### [Directions for this task]
From the first line of the listing below to the line with "scene.camera = cam", print each line exactly, and nothing more. Leave out the pictures.

### [Given material]
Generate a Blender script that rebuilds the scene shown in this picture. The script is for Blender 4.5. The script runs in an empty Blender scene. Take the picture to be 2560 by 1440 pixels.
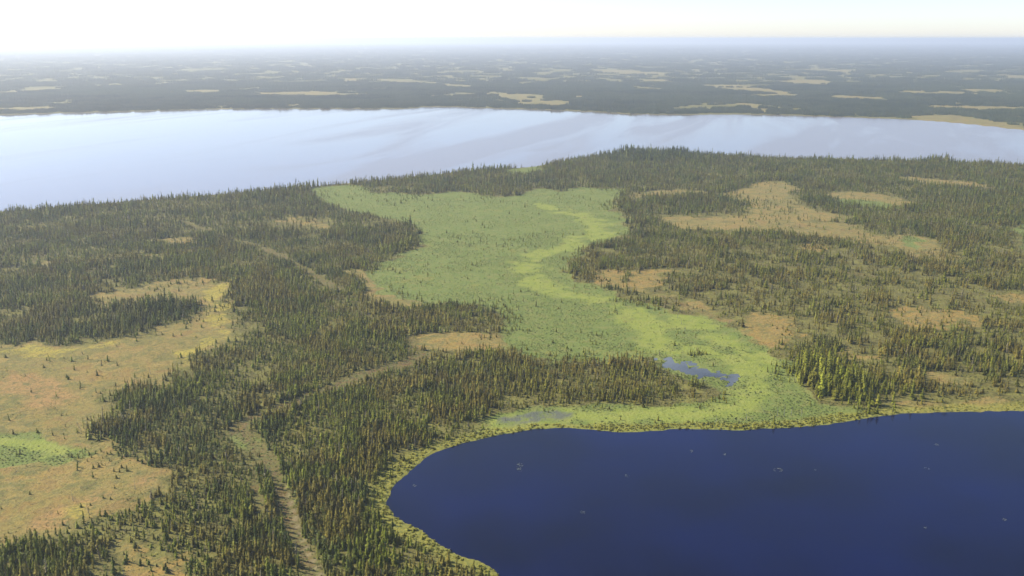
import bpy, math, random, time
import numpy as np
from mathutils import Vector

T0 = time.time()
random.seed(7)
rng = np.random.default_rng(7)
scene = bpy.context.scene
col = scene.collection
R = math.radians

# ------------------------------------------------------------------ camera
CAM_H = 200.0
HFOV = R(56.0)
FPX = 1280.0 / math.tan(HFOV / 2)           # focal length in photograph pixels
HORIZON_V = 96.0
PITCH = math.atan((720.0 - HORIZON_V) / FPX)
cam_data = bpy.data.cameras.new('camera')
cam = bpy.data.objects.new('camera', cam_data)
col.objects.link(cam)
cam.location = (0, 0, CAM_H)
cam.rotation_euler = (R(90) - PITCH, 0, 0)
cam_data.sensor_width = 36.0
cam_data.lens = 18.0 / math.tan(HFOV / 2)
cam_data.clip_start = 1.0
cam_data.clip_end = 200000.0
scene.camera = cam

# ------------------------------------------------------------------ sky, sun, exposure
SUN_AZ = R(-70.0)            # measured from +Y (view direction) towards +X
SUN_EL = R(37.0)
world = bpy.data.worlds.new('World')
scene.world = world
world.use_nodes = True
wn = world.node_tree.nodes
wl = world.node_tree.links
sky = wn.new('ShaderNodeTexSky')
sky.sky_type = 'NISHITA'
sky.sun_disc = False
sky.sun_elevation = SUN_EL
sky.sun_rotation = SUN_AZ
sky.altitude = 200.0
sky.air_density = 0.9
sky.dust_density = 0.4
sky.ozone_density = 3.0
bg = wn['Background']
bg.inputs['Strength'].default_value = 0.09
wb = wn.new('ShaderNodeMix'); wb.data_type = 'RGBA'; wb.blend_type = 'MULTIPLY'      # white balance of the whole sky
wb.inputs[0].default_value = 1.0; wb.inputs[7].default_value = (.98, .96, 1.085, 1)
wl.new(sky.outputs['Color'], wb.inputs[6]); wl.new(wb.outputs[2], bg.inputs['Color'])

sd_ = bpy.data.lights.new('sun', 'SUN')
sd_.energy = 4.6
sd_.angle = R(0.53)
sd_.color = (1.0, 0.93, 0.80)
sun = bpy.data.objects.new('sun', sd_)
col.objects.link(sun)
sdir = Vector((math.sin(SUN_AZ) * math.cos(SUN_EL), math.cos(SUN_AZ) * math.cos(SUN_EL), math.sin(SUN_EL)))
sun.rotation_euler = (-sdir).to_track_quat('-Z', 'Y').to_euler()
sun.location = (0, 0, 900)

vs = scene.view_settings
vs.view_transform = 'Standard'
vs.look = 'None'
vs.gamma = 1.0
vs.use_curve_mapping = False
vs.exposure = 1.17
scene.render.engine = 'CYCLES'
cy = scene.cycles
cy.use_denoising = True
cy.denoiser = 'OPENIMAGEDENOISE'
cy.denoising_input_passes = 'RGB_ALBEDO_NORMAL'
cy.denoising_prefilter = 'ACCURATE'
cy.max_bounces = 5
cy.diffuse_bounces = 2
cy.glossy_bounces = 2
cy.transmission_bounces = 2
cy.volume_bounces = 0
cy.transparent_max_bounces = 8
cy.sample_clamp_indirect = 4.0
cy.use_adaptive_sampling = False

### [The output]
Generate a Blender script that rebuilds the scene shown in this picture. The script is for Blender 4.5. The script runs in an empty Blender scene. Take the picture to be 2560 by 1440 pixels.
import bpy, math, random, time
import numpy as np
from mathutils import Vector

T0 = time.time()
random.seed(7)
rng = np.random.default_rng(7)
scene = bpy.context.scene
col = scene.collection
R = math.radians

# ------------------------------------------------------------------ camera
CAM_H = 200.0
HFOV = R(56.0)
FPX = 1280.0 / math.tan(HFOV / 2)           # focal length in photograph pixels
HORIZON_V = 96.0
PITCH = math.atan((720.0 - HORIZON_V) / FPX)
cam_data = bpy.data.cameras.new('camera')
cam = bpy.data.objects.new('camera', cam_data)
col.objects.link(cam)
cam.location = (0, 0, CAM_H)
cam.rotation_euler = (R(90) - PITCH, 0, 0)
cam_data.sensor_width = 36.0
cam_data.lens = 18.0 / math.tan(HFOV / 2)
cam_data.clip_start = 1.0
cam_data.clip_end = 200000.0
scene.camera = cam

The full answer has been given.